==== RECORDED INFORMATION ====

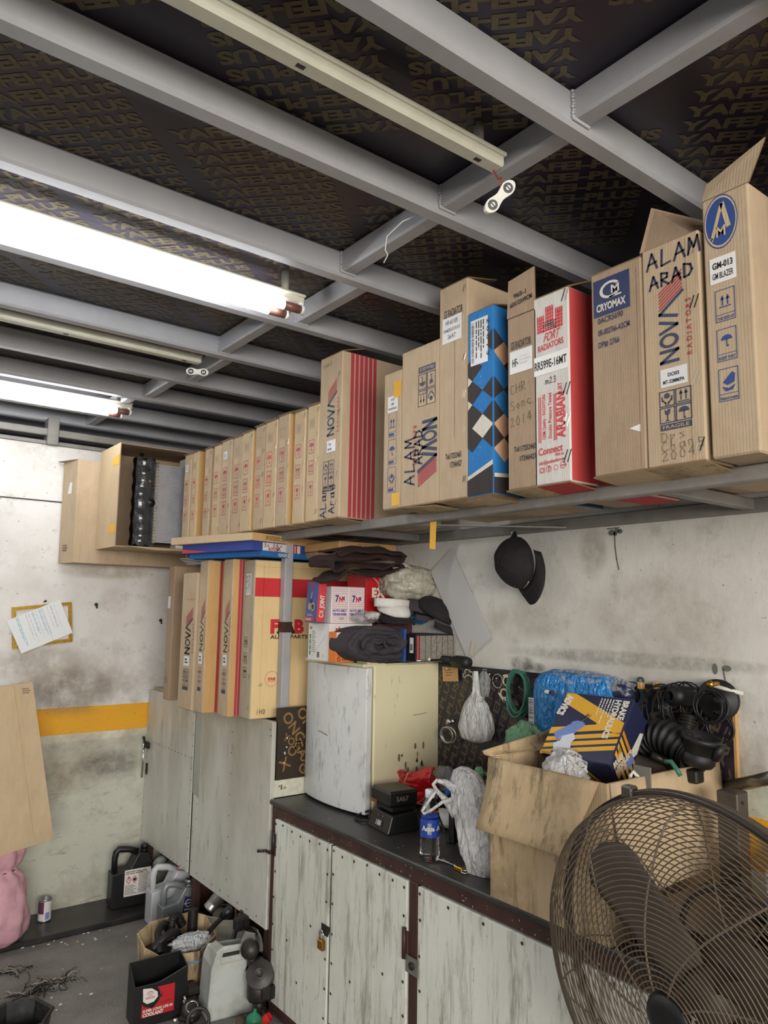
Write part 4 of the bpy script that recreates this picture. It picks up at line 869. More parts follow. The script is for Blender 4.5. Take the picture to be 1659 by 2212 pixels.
hinge(2.752, .655, d1); hinge(2.752, .11, d1); hinge(1.912, .565, d2); hinge(1.912, .12, d2)
fr = front_frame(CX-.004, 2.40, .40)
m = MB(); m.plate(F((CX-.006, 2.385, .435), (0, -1, 0), (0, 0, 1)), [(0, 0), (.04, 0), (.05, .02), (.05, .035), (0, .035)], .003, DKM, .003); m.build('hasp', d1)
m = MB(); m.plate(F((CX-.006, 1.905, .485), (0, -1, 0), (0, 0, 1)), [(0, 0), (.06, 0), (.06, .05), (0, .05)], .003, ALU, .003); m.ring((CX-.012, 1.875, .51), .009, .003, DKM, (1, 0, 0), 16); m.build('hasp', d2)
PL = thing('padlock', 'small brass padlock on the hasp between the first two bench doors', 'padlock', (CX-.016, 2.372, .385))
MB().box(CX-.024, CX-.008, 2.355, 2.389, .385, .42, BRASS, .003).build('body', PL)
MB().tube([(CX-.016, 2.36, .42), (CX-.016, 2.36, .44), (CX-.016, 2.366, .45), (CX-.016, 2.378, .45), (CX-.016, 2.384, .44), (CX-.016, 2.384, .42)], .0035, CHROME, 8).build('shackle', PL)

# ------------------------------------------------------------ small refrigerator
FX, FY0, FY1, FZ0, FZ1 = 1.762, 2.352, 2.79, .816, 1.384
t = NT('fridge_body'); c0 = lin('#dcd5b2'); a = t.noise(3, 6, .7, (1, 1, 1), .45, .75); b = t.noise(18, 6, .75, (1, 1, .3), .62, .70)
c_ = t.mix(t.math('MULTIPLY', a, .25), c0, lin('#b9a977')); c_ = t.mix(t.math('MULTIPLY', b, .5), c_, lin('#6b5f48')); t.base(c_); t.b.inputs['Roughness'].default_value = .38
t = NT('fridge_door'); c0 = lin('#d6d9d8'); a = t.noise(3.5, 6, .7, (1, 1, .6), .45, .75); b = t.noise(30, 7, .78, (1, 1, .25), .54, .66)
c_ = t.mix(t.math('MULTIPLY', a, .3), c0, lin('#9d9c94')); c_ = t.mix(t.math('MULTIPLY', b, .6), c_, lin('#5c574e')); t.base(c_); t.b.inputs['Roughness'].default_value = .4
FRG = thing('mini_fridge', 'small grubby white refrigerator with a bowed door standing on the workbench', 'refrigerator', (1.95, 2.62, FZ0))
MB().box(FX, 2.104, FY0, FY1, FZ0+.012, FZ1, 'fridge_body', .008).build('cabinet', FRG, label='yellowed cabinet')
for x, y in ((FX+.02, FY0+.03), (FX+.02, FY1-.03), (2.07, FY0+.03), (2.07, FY1-.03)): MB().lathe([(.012, 0), (.012, .014)], (x, y, FZ0-.001), BLK, 12).build('foot', FRG)
m = MB(); ny = 14; zb, zt = FZ0+.008, FZ1-.014
yy = [FY0+.002+(FY1-FY0-.004)*i/ny for i in range(ny+1)]; xf = [FX-.034-.028*(1-((i/ny)*2-1)**2) for i in range(ny+1)]
pts = [(xf[i], yy[i]) for i in range(ny+1)]+[(FX-.006, yy[-1]), (FX-.006, yy[0])]
n_ = len(pts); vs = [(x, y, zb) for x, y in pts]+[(x, y, zt) for x, y in pts]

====

WHAT TO PRODUCE: Repeat the material above word for word, please, apart from its images.

SOLUTION TO THE PROBLEM:
Write part 4 of the bpy script that recreates this picture. It picks up at line 869. More parts follow. The script is for Blender 4.5. Take the picture to be 1659 by 2212 pixels.
hinge(2.752, .655, d1); hinge(2.752, .11, d1); hinge(1.912, .565, d2); hinge(1.912, .12, d2)
fr = front_frame(CX-.004, 2.40, .40)
m = MB(); m.plate(F((CX-.006, 2.385, .435), (0, -1, 0), (0, 0, 1)), [(0, 0), (.04, 0), (.05, .02), (.05, .035), (0, .035)], .003, DKM, .003); m.build('hasp', d1)
m = MB(); m.plate(F((CX-.006, 1.905, .485), (0, -1, 0), (0, 0, 1)), [(0, 0), (.06, 0), (.06, .05), (0, .05)], .003, ALU, .003); m.ring((CX-.012, 1.875, .51), .009, .003, DKM, (1, 0, 0), 16); m.build('hasp', d2)
PL = thing('padlock', 'small brass padlock on the hasp between the first two bench doors', 'padlock', (CX-.016, 2.372, .385))
MB().box(CX-.024, CX-.008, 2.355, 2.389, .385, .42, BRASS, .003).build('body', PL)
MB().tube([(CX-.016, 2.36, .42), (CX-.016, 2.36, .44), (CX-.016, 2.366, .45), (CX-.016, 2.378, .45), (CX-.016, 2.384, .44), (CX-.016, 2.384, .42)], .0035, CHROME, 8).build('shackle', PL)

# ------------------------------------------------------------ small refrigerator
FX, FY0, FY1, FZ0, FZ1 = 1.762, 2.352, 2.79, .816, 1.384
t = NT('fridge_body'); c0 = lin('#dcd5b2'); a = t.noise(3, 6, .7, (1, 1, 1), .45, .75); b = t.noise(18, 6, .75, (1, 1, .3), .62, .70)
c_ = t.mix(t.math('MULTIPLY', a, .25), c0, lin('#b9a977')); c_ = t.mix(t.math('MULTIPLY', b, .5), c_, lin('#6b5f48')); t.base(c_); t.b.inputs['Roughness'].default_value = .38
t = NT('fridge_door'); c0 = lin('#d6d9d8'); a = t.noise(3.5, 6, .7, (1, 1, .6), .45, .75); b = t.noise(30, 7, .78, (1, 1, .25), .54, .66)
c_ = t.mix(t.math('MULTIPLY', a, .3), c0, lin('#9d9c94')); c_ = t.mix(t.math('MULTIPLY', b, .6), c_, lin('#5c574e')); t.base(c_); t.b.inputs['Roughness'].default_value = .4
FRG = thing('mini_fridge', 'small grubby white refrigerator with a bowed door standing on the workbench', 'refrigerator', (1.95, 2.62, FZ0))
MB().box(FX, 2.104, FY0, FY1, FZ0+.012, FZ1, 'fridge_body', .008).build('cabinet', FRG, label='yellowed cabinet')
for x, y in ((FX+.02, FY0+.03), (FX+.02, FY1-.03), (2.07, FY0+.03), (2.07, FY1-.03)): MB().lathe([(.012, 0), (.012, .014)], (x, y, FZ0-.001), BLK, 12).build('foot', FRG)
m = MB(); ny = 14; zb, zt = FZ0+.008, FZ1-.014
yy = [FY0+.002+(FY1-FY0-.004)*i/ny for i in range(ny+1)]; xf = [FX-.034-.028*(1-((i/ny)*2-1)**2) for i in range(ny+1)]
pts = [(xf[i], yy[i]) for i in range(ny+1)]+[(FX-.006, yy[-1]), (FX-.006, yy[0])]
n_ = len(pts); vs = [(x, y, zb) for x, y in pts]+[(x, y, zt) for x, y in pts]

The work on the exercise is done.